-- Start SUPPLIED MATERIAL --

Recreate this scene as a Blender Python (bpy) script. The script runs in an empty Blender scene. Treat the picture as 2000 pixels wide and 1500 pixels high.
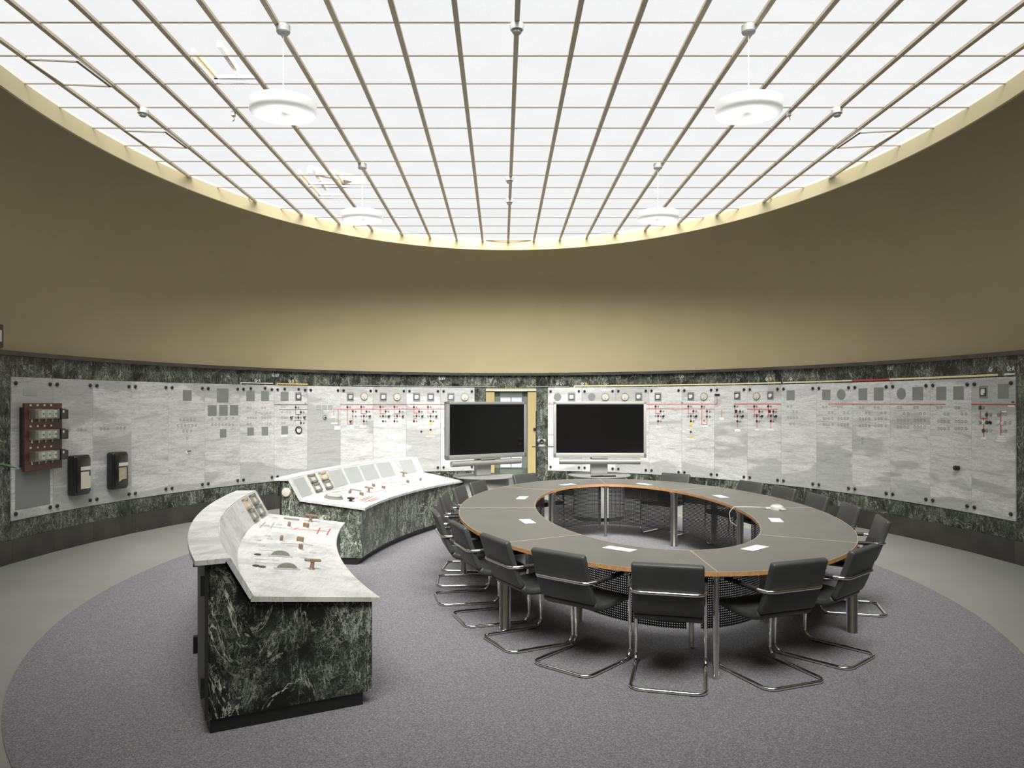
import bpy, bmesh, math, random
from mathutils import Vector, Matrix
from mathutils.geometry import tessellate_polygon
random.seed(7)
R = math.radians
C = bpy.context.scene.collection
SC = bpy.context.scene

# ------------------------------------------------------------------ camera, world, sun, exposure
F, YH, XH, CH = 1480.0, 786.0, 980.0, 1.9        # focal length in px, horizon row, principal column, eye height
cd = bpy.data.cameras.new('camera'); cam = bpy.data.objects.new('camera', cd); C.objects.link(cam)
cam.location = (0, 0, CH); cam.rotation_euler = (R(90), 0, 0)
cd.sensor_width = 36; cd.lens = F / 2000 * 36; cd.shift_x = (1000 - XH) / 2000; cd.shift_y = (YH - 750) / 2000
cd.clip_start = 0.05; SC.camera = cam
wd = bpy.data.worlds.new('sky'); SC.world = wd; wd.use_nodes = True
wb = wd.node_tree.nodes['Background']; wb.inputs[0].default_value = (0.95, 0.97, 1.0, 1); wb.inputs[1].default_value = 0.95
sd = bpy.data.lights.new('sun', 'SUN'); sun = bpy.data.objects.new('sun', sd); C.objects.link(sun)
sun.rotation_euler = (R(39), 0, 0); sun.location = (0, -6, 14)
sd.energy = 38.0; sd.angle = R(50); sd.color = (1.0, 0.985, 0.95)
GLOW = 0.96                                        # daylight carried by the frosted ceiling glass
SC.view_settings.view_transform = 'Standard'; SC.view_settings.look = 'None'
SC.view_settings.exposure = 0.0; SC.view_settings.gamma = 1.0; SC.view_settings.use_curve_mapping = False

# ------------------------------------------------------------------ helpers
def unp(x, y, z):
    d = F * (CH - z) / (y - YH); return Vector(((x - XH) * d / F, d, z))

def tag(o, label=None, cat=None, group=None, kind=None):
    if label: o['label'] = label
    if cat: o['category'] = cat
    if group: o['group'] = group
    if kind: o['kind'] = kind
    return o

def empty(name, loc=(0, 0, 0), rz=0.0, parent=None):
    o = bpy.data.objects.new(name, None); C.objects.link(o); o.location = loc; o.rotation_euler = (0, 0, rz)
    o.empty_display_size = 0.1
    if parent: o.parent = parent
    return o

def link(name, me, parent=None, loc=None, rot=None):
    o = bpy.data.objects.new(name, me); C.objects.link(o)
    if parent: o.parent = parent
    if loc is not None: o.location = loc
    if rot is not None: o.rotation_euler = rot
    return o

def copy_tree(o, parent=None):
    c = o.copy(); C.objects.link(c); c.parent = parent
    for ch in list(o.children): copy_tree(ch, c)
    return c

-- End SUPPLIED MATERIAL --

◆ TASK DESCRIPTION ◆
Output exactly the span of lines from the top of the listing through the line holding "SC.view_settings.exposure = 0.0;", and leave every picture out.

◆ TASK OUTPUT ◆
Recreate this scene as a Blender Python (bpy) script. The script runs in an empty Blender scene. Treat the picture as 2000 pixels wide and 1500 pixels high.
import bpy, bmesh, math, random
from mathutils import Vector, Matrix
from mathutils.geometry import tessellate_polygon
random.seed(7)
R = math.radians
C = bpy.context.scene.collection
SC = bpy.context.scene

# ------------------------------------------------------------------ camera, world, sun, exposure
F, YH, XH, CH = 1480.0, 786.0, 980.0, 1.9        # focal length in px, horizon row, principal column, eye height
cd = bpy.data.cameras.new('camera'); cam = bpy.data.objects.new('camera', cd); C.objects.link(cam)
cam.location = (0, 0, CH); cam.rotation_euler = (R(90), 0, 0)
cd.sensor_width = 36; cd.lens = F / 2000 * 36; cd.shift_x = (1000 - XH) / 2000; cd.shift_y = (YH - 750) / 2000
cd.clip_start = 0.05; SC.camera = cam
wd = bpy.data.worlds.new('sky'); SC.world = wd; wd.use_nodes = True
wb = wd.node_tree.nodes['Background']; wb.inputs[0].default_value = (0.95, 0.97, 1.0, 1); wb.inputs[1].default_value = 0.95
sd = bpy.data.lights.new('sun', 'SUN'); sun = bpy.data.objects.new('sun', sd); C.objects.link(sun)
sun.rotation_euler = (R(39), 0, 0); sun.location = (0, -6, 14)
sd.energy = 38.0; sd.angle = R(50); sd.color = (1.0, 0.985, 0.95)
GLOW = 0.96                                        # daylight carried by the frosted ceiling glass
SC.view_settings.view_transform = 'Standard'; SC.view_settings.look = 'None'
SC.view_settings.exposure = 0.0; SC.view_settings.gamma = 1.0; SC.view_settings.use_curve_mapping = False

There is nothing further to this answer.